Du fait de l'urbanisation, de la modernité, des persécutions, les communautés juives ont disparu des campagnes, engloutissant avec elles les moshelish et la langue judéo-alsacienne, aujourd'hui en voie d'extinction. Le sociologue Freddy Raphaël, qui a été bercé dans son enfance par la petite musique du yidish-alsacien, nous raconte quelques-uns de ces moshelish. Il fait revivre à sa manière - à la fois érudite, intime et légère - ce petit monde riche et savoureux et nous en révèle le sens.

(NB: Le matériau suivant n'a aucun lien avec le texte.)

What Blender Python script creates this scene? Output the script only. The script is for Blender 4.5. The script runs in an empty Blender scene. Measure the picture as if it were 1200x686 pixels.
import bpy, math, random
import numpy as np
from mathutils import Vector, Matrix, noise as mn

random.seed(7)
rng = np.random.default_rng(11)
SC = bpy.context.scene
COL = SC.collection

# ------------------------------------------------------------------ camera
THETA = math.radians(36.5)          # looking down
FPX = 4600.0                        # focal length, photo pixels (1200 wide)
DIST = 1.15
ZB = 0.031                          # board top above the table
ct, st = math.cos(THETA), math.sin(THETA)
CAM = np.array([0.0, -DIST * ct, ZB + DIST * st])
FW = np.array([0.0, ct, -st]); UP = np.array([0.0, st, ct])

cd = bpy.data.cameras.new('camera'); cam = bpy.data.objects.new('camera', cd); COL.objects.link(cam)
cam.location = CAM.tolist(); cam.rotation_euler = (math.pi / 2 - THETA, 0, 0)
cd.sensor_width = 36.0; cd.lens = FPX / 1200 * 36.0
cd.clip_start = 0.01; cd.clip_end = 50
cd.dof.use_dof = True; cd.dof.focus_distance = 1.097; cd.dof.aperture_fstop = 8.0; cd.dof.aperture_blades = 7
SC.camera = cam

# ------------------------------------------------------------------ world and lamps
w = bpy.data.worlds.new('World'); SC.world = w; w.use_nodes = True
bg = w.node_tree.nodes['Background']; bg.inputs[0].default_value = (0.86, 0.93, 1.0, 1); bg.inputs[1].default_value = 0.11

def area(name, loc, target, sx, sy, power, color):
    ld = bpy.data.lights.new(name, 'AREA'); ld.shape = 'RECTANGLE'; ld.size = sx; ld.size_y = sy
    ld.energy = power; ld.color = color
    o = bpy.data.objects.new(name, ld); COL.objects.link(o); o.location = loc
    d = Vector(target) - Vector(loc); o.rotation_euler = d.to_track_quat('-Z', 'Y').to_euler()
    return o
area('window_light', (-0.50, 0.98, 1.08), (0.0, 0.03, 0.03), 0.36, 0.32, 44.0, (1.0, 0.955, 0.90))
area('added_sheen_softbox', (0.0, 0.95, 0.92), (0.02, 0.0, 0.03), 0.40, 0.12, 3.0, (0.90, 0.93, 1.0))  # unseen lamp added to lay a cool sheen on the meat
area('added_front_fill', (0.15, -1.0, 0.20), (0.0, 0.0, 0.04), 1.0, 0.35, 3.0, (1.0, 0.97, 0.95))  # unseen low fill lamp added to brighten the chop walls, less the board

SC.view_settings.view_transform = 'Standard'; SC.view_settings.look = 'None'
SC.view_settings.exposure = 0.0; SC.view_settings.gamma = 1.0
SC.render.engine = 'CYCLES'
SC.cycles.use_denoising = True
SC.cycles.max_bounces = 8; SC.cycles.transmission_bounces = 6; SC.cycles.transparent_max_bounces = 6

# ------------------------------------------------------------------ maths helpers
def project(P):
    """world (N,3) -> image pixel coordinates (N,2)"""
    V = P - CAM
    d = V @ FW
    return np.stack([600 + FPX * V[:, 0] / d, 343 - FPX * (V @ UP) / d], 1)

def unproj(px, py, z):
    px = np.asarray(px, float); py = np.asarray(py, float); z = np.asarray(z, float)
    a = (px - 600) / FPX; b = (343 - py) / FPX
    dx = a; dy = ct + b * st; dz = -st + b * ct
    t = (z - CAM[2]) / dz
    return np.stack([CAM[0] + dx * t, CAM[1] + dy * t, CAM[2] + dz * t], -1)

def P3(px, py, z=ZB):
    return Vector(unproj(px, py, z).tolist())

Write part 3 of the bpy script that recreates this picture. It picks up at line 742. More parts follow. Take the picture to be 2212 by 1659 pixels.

Car l'humour judéo-alsacien est plus que jamais essentiel, pour les Juifs, pour les Alsaciens, et pour tous les autres. Il bouscule les bonnes consciences, il est parodique et narquois, parfois plein d'effronterie, toujours tendre et autocritique. Il démasque la sottise et la suffisance. Il met en cause la prétendue supériorité du pouvoir, de l'argent et du paraître. Il constitue une tentative pour transcender les difficultés de l'existence par une pirouette.
Si le Juif est capable de faire de l'humour, en riant d'abord de lui-même,
c'est qu'il se rend bien compte que le monde est a krumi bokligui waelt
(tordu et bossu). Ses plaisanteries tentent de le réparer, exorcisent
la misère et le malheur, et rendent la vie plus légère.
CHAPITRE 11
EUX ET NOUS, UNE BIPARTITION DU MONDE
De la précarité existentielle, réactualisée sans
cesse à travers le temps, de la condition du Juif en Alsace et en Lorraine,
atteste la locution "Der jéd fangt mét'em goj an" ("C'est
le Juif qui commence avec le Chrétien "). Alors que, depuis leur arrivée
dans cette terre des marges jusqu'au cœur de la modernité, les
Juifs ont été confrontés aux accusations les plus ignominieuses,
telles que le meurtre rituel, la profanation des hosties, la croisade contre
la Chrétienté, la trahison, ils n'ont dû leur survie qu'en
évitant la moindre querelle avec leur entourage. Toute provocation
de leur part est une entreprise insensée, qui met en danger la communauté
entière. Par la suite, cette expression a perdu sa signification première,
pour dénoncer une initiative téméraire, imprudente, irréfléchie
et lourde de menaces.
L'humour se rebiffe
Les minorités qui subissent l'histoire ont tendance à en déboulonner
la statue, à en montrer la médiocrité et le grotesque.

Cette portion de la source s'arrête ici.